Mitchell-Eaton concluded her brown bag by presenting alternative examples of spatial representations that effectively capture the various dimensions of nuclear effects, specifically working within Pasifika women’s art and activism. For example, the piece “Nuclear Hemorrhage: Enewetak Does Not Forget” by Joy Enomoto and No’u Revilla was framed by Mitchell-Eaton as successfully reflecting the lasting impact of nuclear testing on the Enewetak Atoll in the Marshall Islands. Similarly, Mitchell-Eaton presented the performance-based poem “Anointed” by poet and climate activist Kathy Jetñil-Kijiner as showcasing the Marshallese lived experience of colonialism and U.S. nuclear testing.
“These are really different ways of telling spatial stories about nuclear legacies and nuclear justice than we saw in the previous nuclear simulations,” Mitchell-Eaton said. “These alternative nuclear visualizations, I think, offer us really great potential for developing translocal and transnational feminist solidarities that are premised upon relational, lived understanding of place.”

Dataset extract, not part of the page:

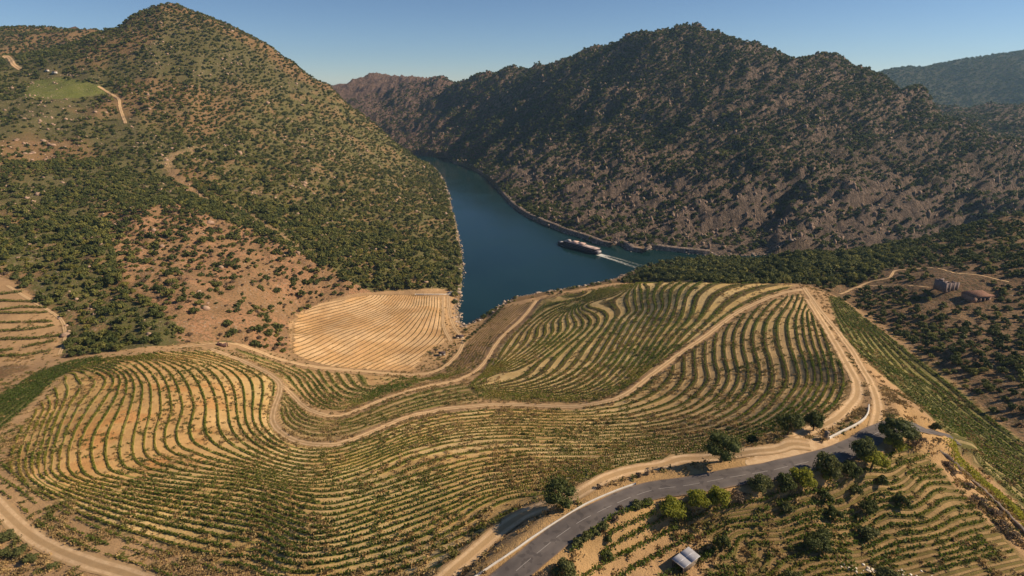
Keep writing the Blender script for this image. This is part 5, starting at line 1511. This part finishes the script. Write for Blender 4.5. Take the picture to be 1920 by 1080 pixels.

Ultimately, Mitchell-Eaton emphasized how feminist perspectives on geography play a vital role in challenging our unquestioned assumptions about spatial representations.
“As geographers often say, maps are powerful. They shape the way that we’ve come to know the world, far from being benign or neutrally descriptive depictions of space,” Mitchell-Eaton said. “Maps are always subjective. They’re always telling a certain story — so what are the kinds of stories that we want our maps to tell?”